Their plan was to scale the side of a mountain — 3,000 feet in the quiet and darkness of night. They climbed for eight hours and a number perished during the climb. At daybreak, they hit the enemy line and 2,500 men took key enemy positions which broke the Gothic Line in 32 minutes.

President Truman held a private review on the White House lawn for the 442nd Regiment, the only time a regiment has been so honored. Said Truman, "On behalf of America, I can't thank you enough. You have not only fought the enemy, you have fought prejudice and you have won."

Kazou Masuda and Ronald Reagan

Kazou Masuda was killed in action during World War II as a member of the 442nd Regiment and received the Distinguished Service Cross for his valor. When his body was returned home to California after the war, community sentiment was against his burial in a local cemetery because of his Japanese ancestry. A young captain in the public relations branch of the Army worked to assure that a proper burial took place.

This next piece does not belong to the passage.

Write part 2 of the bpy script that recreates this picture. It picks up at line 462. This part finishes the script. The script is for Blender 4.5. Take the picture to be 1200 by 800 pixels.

Ronald Reagan, who later as president signed the Civil Liberties Act of 1988, spoke at the medal-pinning ceremony, eloquently observing, "Blood that has soaked into the sands of the beach is all of one color. America stands unique in the world, the only country not founded on race, but on a way — an 'ideal.'" He went on to stress that diversity was one of America's strengths.

The Korematsu Case

Fred Korematsu, an American citizen of Japanese descent, born and raised in San Leandro, refused to report to a relocation center. No question was raised about his loyalty to the United States, yet Mr. Korematsu was convicted of violating Civilian Exclusion Order No. 34.

In a 6 to 3 decision, Justice Hugo Black wrote: "Exclusion of those of Japanese origin was deemed necessary because of the presence of an unascertained number of disloyal members of the group, most of whom we have no doubt were loyal to this country. It was because we could not reject the finding of the military authorities that it was impossible to bring about an immediate segregation of the disloyal from the loyal."

Justices Murphy, Roberts and Jackson dissented. Justice Jackson stated, "Being an obvious racial discrimination, the exclusion order deprived all those within its scope of the equal protection of the laws as guaranteed by the Fifth Amendment

. . . I dissent, therefore, from this legalization of racism. Racial discrimination in any form and in any degree has no justifiable part whatsoever in our democratic way of life. It is unattractive in any setting but it is utterly revolting among a free people who have embraced the principles set forth in the Constitution of the United States."

Coram Nobis Cases

A dedicated team of lawyers fought to have the criminal conviction of Fred Korematsu and a number of other Japanese-Americans overturned. Two attorneys, Dale Minami, a 1971 graduate of the Boalt Hall Law School at the University of California, Berkeley, the first president of the Asian Pacific Bar Association of California, and Donald Tamaki, also a graduate of Boalt Hall and former executive director of the Asian Law Caucus, worked diligently along with a number of other attorneys in getting the Korematsu case overturned.

Fresno attorney Shirm Hiraoka served honorably and heroically in World War II in spite of the intense prejudice and discrimination that pervaded our society at that time. Dale Minami and Donald Tamaki gave freely of their time years later to right the wrong that occurred in a very difficult time. These lawyers are to be highly commended and rightfully have earned the utmost respect of our legal community.


Presiding Justice James Ardaiz of the Fifth District Court of Appeal, noting that we now have the benefit of 50 years of hindsight since the Supreme Court decision, said the important point is that "you want your judges [and attorneys] to be able to stand up in those moments when the going is tough and the hue and cry of the populace is tumultuous and to adhere to the principles of law to which you have agreed. This is not always easy, but it must always be the ideal."

As attorneys privileged to practice law here in the state of California, we have the power to do many wonderful things, like ensuring the protections guaranteed by the Constitution remain inviolate.